Who are the real heirs of Zionism?

Who are the real heirs of Zionism? - All of us, together. I am 22 and I am a Zionist, if you wish to call me one

I moved from Paris, France, my home country, to live in Jerusalem, in Israel. Recently, the article "Who are the true heirs of Zionism?" in the New York Times (04.02.16) depicted a bleak and disheartened image of Israel, a country divided between anti-democratic religious nationalists and dwindling "true" peace-loving and universalist Zionists. But in this article I read, in this divide it depicted, I could not see the country I chose to live in, the beautiful variety and incredibly living and thinking oasis  I loved in Israel and that convinced me to move there.

So what does Zionism mean  for me? What is the true dream of Zionism today, despite the  many who continue to proclaim its death?

In truth, I do not care about how you define  the ideology, and I don't even know if it is from  an ideology that I moved here, beyond what I saw with my eyes and felt with my heart. All I know is that I could not find any of what I saw and felt in Israel in Erlanger's article, and that I don't believe myself to be a less "true" heir of Zionism than those the article chose to focus on.

Zionism, and whatever you call this feeling or conviction that moves thousands of Jews from their faraway homeland - from the US, from France, and elsewhere, to Israel - is no hate and no fear. And it is no blind faith either: Israel is a problem, it is not a solution. It is the problem of an intricate history that blends the old and the new together, and a millenary-old religion and civilization, Judaism, with modern conceptions of politics and state. It is the problem of applying a dream, a utopia, to the reality. It is not simply a problem of the coexistence of intractable differences, but also its forced transformation from a wishful and insouciant theory to a concrete day-to-day life challenge in Jerusalem. How do you co-exist when everything opposes you? The challenge is real - the problem, nearly insurmountable. But I knew it when I moved there, and I came to Israel because I wanted to be part of this incredible human challenge.
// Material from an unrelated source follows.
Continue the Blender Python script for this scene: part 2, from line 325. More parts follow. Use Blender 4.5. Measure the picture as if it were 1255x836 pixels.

Zionism is no self-seclusion. Zionism is not rejection. Zionism, to me, is actually exactly the contrary. It is moving from France to Israel and to equally love both of my cultural heritages without feeling the need  to reject either of the two. It is being convinced that a country built out of such an incredible cultural and linguistic diversity such as Israel, and where this diversity is still very much living, cannot be appropriately described as a cultural ghetto.  It is also the hope for mutual understanding in the worst conditions ever: in a landscape in which the differences take on absolute dimension, because it is not just your skin color, but also the God to which you pray, the after-life in which you have faith and the soil you want to give to your grand-children. It is coexistence challenged to the extreme, in a land where dialogue is the least likely to flourish. I came to Israel because I believe that if coexistence between differences could succeed here, it could succeed anywhere. Because I believe what I could learn in Jerusalem  is a lesson for my entire life and for the world. Zionism is a challenge not only for the Jews, it is a  universal challenge. If you proclaim its death here, you believe the game is over for everyone, in every country and society.

Zionism is not fanaticism, Zionism is not this deadly cocktail of nationalism and religious bigotry that writers seem to believe it inevitably becomes. If Judaism has been and will inevitably be impacted by the existence of Israel, by the fact that the majority of the Jewish people now live on this land or eventually  turn their eyes to it from abroad, it does not belong to anyone to predict for sure what this new turn will be for the Jewish People and for Judaism. Today, beyond the simplifying picture some make of the religious public in Israel, I see an incredible renewal  taking place. Open-minded, intelligent, profound and insightful young Israelis, in search of answers, take their sources and their heritage and reinterpret it in challenging new ways.

But being pessimistic sells more newspapers. Just as in life generally, it is always up to you to decide whether you see your life half-full or half-empty. Talking about this constant severance  between the idealists and the pragmatists, the universalists and the particularists, just as if a "true Zionist" had to choose between those two, Erlanger's article does not speak of those millions, maybe less "sensational," "in-between" people born in Israel or who have come to Israel. All those people that I met, young and old, who do not hold universalism and pragmatism in opposition, those people who are faithful to the Jewish tradition, are pragmatists in regards to the real difficulties of Israel, and yet do not despair that ideals of peace, coexistence, spirituality and respect can exist in this tiny land.

But there is this understated line I can agree with in the article: "Zionism" is ultimately what people make of it. That is why the question of "true heirs" is an empty one. That is why, too, looking forward into the future with an already pessimistic outlook sets the answers you can give from the outset and does not let us work towards the solution.

I am 22 and I moved to Israel out of hope that persistence can make of this country what we want it to be. You can call me a Zionist if you want. But what I know is that Israel is the country in which I want to be, because it is the most beautiful challenge humanity has to solve.